Keduanya memperoleh sambutan hangat audiens sebagai sebuah karya panggung yang membukakan kisi-kisi
pembaharu. Lepas dari bagaimana proses menarasikan masih menyisakan celah-celah
yang luput dari ekplorasi garapan; namun sajian repertoar dangsak telah bisa
diterima kehadirannya.
Narasi
Kredit Foto: BY Handoko
Pentas “Repertoar Dangsak” ini minus narasi. Dalam perbincangan
yang digelar pasca pementasan, ihwal ini mengemuka, setidaknya melalui 2
penanggap yang mengkritiknya; yakni Sigit Asmodiwongso (Gombong) dan Tofik
Suseno (Cilacap).
“Tak ada teks yang mengantar pemahaman awal buat audiens”, kritik Sigit. Prolog yang dapat menjembatani penonton “meniti jalan” cerita memang tak ada. Pernyataan senada ditajamkan oleh Tofik Suseno.
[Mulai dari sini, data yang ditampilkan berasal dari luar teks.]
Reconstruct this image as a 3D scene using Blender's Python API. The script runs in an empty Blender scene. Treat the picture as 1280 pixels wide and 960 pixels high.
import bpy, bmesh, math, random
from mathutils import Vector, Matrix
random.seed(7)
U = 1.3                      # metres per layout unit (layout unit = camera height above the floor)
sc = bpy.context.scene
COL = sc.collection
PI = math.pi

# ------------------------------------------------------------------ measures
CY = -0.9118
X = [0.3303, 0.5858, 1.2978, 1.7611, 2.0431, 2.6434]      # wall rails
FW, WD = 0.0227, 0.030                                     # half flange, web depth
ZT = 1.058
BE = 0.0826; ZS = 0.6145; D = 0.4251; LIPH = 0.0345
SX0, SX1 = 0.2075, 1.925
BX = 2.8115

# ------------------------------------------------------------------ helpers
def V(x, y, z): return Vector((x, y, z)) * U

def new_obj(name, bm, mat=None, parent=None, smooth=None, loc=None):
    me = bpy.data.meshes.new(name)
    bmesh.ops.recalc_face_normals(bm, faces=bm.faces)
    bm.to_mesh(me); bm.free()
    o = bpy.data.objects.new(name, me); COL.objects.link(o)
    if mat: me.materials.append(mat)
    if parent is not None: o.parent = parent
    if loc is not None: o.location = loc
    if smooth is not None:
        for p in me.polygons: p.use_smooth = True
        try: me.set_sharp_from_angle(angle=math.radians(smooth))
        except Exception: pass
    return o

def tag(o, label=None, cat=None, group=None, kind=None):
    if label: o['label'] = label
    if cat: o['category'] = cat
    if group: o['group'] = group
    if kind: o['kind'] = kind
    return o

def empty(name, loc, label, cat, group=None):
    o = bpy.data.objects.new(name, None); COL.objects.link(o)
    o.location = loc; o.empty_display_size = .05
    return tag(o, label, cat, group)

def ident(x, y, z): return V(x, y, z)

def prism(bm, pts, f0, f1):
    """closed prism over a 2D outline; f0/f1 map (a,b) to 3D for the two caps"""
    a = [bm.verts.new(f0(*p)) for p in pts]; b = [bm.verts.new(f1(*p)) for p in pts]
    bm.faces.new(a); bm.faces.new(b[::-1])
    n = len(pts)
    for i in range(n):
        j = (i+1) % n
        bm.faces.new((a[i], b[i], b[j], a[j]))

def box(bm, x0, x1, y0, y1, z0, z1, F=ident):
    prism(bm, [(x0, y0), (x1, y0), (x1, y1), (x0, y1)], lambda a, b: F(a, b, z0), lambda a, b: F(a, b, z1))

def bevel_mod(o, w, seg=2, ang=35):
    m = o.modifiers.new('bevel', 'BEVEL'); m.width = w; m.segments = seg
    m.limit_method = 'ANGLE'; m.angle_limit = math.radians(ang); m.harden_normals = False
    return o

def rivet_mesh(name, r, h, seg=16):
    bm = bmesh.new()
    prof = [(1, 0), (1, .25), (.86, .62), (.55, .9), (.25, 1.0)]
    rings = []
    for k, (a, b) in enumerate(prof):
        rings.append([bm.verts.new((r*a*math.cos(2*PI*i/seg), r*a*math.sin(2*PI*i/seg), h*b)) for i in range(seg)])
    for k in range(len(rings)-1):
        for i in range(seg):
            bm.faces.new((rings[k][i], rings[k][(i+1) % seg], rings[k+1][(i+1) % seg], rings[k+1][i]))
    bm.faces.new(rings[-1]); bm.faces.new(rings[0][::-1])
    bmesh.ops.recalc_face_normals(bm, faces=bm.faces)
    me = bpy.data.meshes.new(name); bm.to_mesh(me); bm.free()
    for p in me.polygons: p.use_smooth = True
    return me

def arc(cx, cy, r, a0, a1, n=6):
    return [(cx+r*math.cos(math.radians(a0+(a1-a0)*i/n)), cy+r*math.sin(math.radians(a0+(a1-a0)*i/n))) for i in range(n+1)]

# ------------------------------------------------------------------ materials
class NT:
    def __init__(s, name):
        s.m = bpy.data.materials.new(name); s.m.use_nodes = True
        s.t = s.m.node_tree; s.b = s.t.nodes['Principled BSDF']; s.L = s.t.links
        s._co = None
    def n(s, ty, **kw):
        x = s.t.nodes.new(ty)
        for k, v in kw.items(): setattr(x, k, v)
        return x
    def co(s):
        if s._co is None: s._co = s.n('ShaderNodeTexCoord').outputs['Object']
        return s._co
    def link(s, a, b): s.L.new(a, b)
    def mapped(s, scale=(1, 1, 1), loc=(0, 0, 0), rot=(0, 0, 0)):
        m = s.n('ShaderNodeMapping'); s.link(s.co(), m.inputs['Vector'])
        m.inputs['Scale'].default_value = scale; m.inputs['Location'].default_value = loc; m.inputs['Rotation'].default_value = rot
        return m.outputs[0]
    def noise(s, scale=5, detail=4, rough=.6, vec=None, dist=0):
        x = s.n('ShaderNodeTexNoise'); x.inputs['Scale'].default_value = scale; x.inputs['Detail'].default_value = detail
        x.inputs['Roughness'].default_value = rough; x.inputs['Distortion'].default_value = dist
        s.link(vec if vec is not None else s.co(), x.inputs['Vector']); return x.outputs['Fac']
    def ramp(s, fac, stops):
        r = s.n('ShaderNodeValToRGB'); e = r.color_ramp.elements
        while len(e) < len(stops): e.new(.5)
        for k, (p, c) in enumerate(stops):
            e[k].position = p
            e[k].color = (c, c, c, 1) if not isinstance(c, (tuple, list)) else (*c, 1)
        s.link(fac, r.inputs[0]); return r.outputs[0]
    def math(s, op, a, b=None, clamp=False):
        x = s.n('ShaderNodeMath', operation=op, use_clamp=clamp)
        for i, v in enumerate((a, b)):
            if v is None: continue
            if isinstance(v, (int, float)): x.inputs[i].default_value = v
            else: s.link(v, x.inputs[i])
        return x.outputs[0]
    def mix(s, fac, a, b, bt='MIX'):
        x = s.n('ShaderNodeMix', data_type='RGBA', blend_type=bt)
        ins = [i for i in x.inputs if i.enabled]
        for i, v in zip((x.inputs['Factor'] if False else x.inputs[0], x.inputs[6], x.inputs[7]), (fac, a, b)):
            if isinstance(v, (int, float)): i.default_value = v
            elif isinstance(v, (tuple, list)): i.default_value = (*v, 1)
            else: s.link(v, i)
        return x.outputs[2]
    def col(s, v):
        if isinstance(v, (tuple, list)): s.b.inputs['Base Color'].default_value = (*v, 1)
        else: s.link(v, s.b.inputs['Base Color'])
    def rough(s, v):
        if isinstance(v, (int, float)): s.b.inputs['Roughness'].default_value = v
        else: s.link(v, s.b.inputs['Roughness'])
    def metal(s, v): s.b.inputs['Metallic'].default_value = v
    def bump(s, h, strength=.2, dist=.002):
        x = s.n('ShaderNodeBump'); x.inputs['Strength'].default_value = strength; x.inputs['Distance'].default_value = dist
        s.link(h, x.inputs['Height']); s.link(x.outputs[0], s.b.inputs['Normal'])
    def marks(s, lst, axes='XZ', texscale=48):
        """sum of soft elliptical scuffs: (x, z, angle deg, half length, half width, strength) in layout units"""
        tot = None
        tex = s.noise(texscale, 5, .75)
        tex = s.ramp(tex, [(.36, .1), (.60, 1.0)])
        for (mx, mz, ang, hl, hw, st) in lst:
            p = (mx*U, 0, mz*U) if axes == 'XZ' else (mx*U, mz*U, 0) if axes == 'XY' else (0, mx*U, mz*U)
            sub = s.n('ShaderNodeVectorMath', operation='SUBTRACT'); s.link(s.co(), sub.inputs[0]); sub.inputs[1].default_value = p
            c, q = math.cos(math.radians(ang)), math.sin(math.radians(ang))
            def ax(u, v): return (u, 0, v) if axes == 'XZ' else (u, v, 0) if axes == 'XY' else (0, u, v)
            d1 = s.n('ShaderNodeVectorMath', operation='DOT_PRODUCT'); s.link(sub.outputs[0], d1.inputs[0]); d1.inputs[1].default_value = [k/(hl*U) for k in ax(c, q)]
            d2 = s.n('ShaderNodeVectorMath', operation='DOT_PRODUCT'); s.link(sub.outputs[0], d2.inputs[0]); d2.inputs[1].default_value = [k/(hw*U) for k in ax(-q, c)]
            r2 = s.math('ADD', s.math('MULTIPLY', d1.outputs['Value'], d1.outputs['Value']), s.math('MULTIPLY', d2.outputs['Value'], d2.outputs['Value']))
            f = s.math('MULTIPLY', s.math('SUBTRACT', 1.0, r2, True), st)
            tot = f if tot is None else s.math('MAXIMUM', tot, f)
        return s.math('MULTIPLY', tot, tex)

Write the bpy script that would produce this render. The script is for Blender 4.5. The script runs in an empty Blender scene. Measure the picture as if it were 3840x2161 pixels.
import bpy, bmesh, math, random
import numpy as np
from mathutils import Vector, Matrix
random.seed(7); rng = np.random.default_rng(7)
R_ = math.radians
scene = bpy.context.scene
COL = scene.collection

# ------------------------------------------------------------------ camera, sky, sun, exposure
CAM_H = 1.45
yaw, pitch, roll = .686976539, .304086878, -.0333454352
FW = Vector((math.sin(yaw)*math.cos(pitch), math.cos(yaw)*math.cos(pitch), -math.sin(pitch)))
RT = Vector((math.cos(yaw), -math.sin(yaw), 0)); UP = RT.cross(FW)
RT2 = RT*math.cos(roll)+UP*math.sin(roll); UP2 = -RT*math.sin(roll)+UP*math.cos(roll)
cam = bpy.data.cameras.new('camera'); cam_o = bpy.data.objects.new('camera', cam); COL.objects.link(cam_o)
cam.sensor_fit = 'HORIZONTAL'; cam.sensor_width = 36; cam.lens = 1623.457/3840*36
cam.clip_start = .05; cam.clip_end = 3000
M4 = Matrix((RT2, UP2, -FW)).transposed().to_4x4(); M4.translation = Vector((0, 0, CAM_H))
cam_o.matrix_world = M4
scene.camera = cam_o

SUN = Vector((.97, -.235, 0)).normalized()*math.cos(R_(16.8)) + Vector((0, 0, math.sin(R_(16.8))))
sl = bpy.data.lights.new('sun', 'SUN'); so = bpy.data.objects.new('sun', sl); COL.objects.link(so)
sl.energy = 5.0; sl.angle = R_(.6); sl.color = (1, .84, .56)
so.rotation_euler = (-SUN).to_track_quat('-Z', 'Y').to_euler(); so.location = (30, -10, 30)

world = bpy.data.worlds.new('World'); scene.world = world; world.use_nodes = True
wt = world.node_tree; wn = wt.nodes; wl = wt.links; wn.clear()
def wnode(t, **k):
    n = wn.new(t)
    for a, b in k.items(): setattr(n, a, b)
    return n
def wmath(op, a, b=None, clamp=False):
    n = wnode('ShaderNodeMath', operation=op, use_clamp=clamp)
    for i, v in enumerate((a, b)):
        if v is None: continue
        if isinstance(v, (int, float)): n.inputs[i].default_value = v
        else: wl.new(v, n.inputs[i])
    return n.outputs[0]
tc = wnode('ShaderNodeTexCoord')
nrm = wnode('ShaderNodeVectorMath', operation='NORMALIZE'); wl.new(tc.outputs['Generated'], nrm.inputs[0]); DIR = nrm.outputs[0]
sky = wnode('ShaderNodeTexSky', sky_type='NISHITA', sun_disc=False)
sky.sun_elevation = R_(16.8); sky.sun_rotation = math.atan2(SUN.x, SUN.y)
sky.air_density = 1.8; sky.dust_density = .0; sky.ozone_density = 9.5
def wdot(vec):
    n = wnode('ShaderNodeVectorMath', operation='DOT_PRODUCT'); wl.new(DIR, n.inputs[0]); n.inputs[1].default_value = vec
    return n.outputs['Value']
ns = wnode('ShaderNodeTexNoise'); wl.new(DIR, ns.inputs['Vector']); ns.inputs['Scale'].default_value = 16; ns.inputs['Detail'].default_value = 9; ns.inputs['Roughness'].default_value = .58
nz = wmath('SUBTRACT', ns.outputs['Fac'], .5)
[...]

“Saya bahkan tak melihat dimana konflik jadi bagian konstruksi repertoar”, ungkap pamong musik Tabuh Singmoni; sebuah kelompok musik kontempo yang mewadahi anak-anak jalanan, punk dan pemuda masjid.
Narasi memang masih menjadi prasyarat awal konsepsi pementasan.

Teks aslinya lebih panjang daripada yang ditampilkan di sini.